## MATERIAL PROVIDED
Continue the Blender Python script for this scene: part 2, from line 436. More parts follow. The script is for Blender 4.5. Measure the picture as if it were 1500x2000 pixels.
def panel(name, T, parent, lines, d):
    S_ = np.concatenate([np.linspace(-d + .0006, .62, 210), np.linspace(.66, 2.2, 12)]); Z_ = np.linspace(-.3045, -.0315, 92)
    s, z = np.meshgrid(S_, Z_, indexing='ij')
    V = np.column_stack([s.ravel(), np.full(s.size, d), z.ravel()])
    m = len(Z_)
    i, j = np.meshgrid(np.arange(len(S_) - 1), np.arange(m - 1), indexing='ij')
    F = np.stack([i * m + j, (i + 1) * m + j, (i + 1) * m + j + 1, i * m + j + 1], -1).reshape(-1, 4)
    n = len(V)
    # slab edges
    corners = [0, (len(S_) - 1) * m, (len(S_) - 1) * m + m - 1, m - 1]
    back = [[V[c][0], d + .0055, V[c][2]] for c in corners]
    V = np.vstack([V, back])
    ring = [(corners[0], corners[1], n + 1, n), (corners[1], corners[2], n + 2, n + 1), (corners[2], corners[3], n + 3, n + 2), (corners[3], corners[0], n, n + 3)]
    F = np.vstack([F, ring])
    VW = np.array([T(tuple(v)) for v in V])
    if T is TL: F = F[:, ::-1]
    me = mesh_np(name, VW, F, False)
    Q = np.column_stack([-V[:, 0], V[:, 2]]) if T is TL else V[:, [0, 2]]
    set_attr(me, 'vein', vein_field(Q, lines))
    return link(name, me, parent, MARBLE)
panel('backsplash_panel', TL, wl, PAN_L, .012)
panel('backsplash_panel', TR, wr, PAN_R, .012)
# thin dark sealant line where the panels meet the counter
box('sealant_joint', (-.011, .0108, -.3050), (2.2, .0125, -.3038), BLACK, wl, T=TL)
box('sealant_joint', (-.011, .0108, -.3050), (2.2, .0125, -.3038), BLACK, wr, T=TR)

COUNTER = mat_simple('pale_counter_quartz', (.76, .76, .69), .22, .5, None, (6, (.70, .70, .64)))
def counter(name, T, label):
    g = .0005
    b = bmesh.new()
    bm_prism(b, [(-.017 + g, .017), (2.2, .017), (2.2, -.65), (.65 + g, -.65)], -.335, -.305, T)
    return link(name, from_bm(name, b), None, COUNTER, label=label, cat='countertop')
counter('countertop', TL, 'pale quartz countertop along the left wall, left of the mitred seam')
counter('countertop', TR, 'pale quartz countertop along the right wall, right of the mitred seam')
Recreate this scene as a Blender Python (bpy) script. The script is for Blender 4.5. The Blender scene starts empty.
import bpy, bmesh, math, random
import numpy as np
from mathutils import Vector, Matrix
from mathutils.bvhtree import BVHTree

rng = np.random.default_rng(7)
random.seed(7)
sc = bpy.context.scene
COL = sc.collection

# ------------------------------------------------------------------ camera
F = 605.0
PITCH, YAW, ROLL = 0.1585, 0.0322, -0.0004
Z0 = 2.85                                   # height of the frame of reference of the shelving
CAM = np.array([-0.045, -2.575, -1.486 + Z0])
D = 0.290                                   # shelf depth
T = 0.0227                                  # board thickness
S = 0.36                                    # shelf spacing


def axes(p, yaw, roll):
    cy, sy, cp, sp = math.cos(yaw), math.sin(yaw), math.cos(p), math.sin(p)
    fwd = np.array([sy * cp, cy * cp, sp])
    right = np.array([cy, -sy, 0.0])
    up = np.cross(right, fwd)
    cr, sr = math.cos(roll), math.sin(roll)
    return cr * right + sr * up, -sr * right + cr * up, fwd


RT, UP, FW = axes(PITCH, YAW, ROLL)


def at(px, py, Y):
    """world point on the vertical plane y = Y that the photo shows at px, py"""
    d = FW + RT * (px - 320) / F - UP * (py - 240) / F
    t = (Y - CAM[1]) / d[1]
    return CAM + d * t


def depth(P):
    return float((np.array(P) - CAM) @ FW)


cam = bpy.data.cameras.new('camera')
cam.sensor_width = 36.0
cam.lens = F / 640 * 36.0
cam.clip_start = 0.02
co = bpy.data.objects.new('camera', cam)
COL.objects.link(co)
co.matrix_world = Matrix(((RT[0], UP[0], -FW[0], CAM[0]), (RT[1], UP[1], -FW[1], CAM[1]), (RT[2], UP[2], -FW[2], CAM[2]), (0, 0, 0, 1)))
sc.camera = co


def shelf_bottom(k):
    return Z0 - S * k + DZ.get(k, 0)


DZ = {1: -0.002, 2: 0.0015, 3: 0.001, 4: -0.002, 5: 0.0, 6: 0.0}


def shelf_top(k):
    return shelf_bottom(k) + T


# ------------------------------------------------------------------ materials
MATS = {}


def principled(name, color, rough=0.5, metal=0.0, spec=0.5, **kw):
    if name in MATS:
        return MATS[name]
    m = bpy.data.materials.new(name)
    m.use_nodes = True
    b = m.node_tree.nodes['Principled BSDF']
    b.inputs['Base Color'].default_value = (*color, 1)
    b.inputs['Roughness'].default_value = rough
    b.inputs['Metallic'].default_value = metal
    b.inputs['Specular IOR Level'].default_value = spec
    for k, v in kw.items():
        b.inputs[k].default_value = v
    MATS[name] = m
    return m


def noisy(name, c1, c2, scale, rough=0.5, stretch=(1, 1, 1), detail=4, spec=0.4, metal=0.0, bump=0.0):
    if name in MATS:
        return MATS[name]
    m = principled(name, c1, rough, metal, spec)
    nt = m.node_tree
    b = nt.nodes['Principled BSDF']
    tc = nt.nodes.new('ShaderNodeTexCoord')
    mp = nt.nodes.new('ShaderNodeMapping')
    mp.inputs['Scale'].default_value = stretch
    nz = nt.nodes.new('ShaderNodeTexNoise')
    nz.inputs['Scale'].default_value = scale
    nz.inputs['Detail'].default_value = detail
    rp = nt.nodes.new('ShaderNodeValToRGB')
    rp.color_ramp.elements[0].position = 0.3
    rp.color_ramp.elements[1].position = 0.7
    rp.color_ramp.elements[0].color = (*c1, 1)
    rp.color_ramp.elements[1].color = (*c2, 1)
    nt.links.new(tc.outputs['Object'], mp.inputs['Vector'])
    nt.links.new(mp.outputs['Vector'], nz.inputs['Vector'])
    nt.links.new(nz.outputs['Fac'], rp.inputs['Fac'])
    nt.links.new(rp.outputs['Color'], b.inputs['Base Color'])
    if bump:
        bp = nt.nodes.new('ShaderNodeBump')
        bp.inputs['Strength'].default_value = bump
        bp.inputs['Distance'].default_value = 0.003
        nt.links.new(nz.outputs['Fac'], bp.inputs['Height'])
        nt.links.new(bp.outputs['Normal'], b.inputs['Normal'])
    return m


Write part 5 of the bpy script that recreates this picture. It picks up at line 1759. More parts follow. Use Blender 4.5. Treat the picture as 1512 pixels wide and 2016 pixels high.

## GIVEN REQUEST
Identify all lines in the records above with the word "scene".

## THE ANSWER
Continue the Blender Python script for this scene: part 2, from line 436. More parts follow. The script is for Blender 4.5. Measure the picture as if it were 1500x2000 pixels.
Recreate this scene as a Blender Python (bpy) script. The script is for Blender 4.5. The Blender scene starts empty.
sc = bpy.context.scene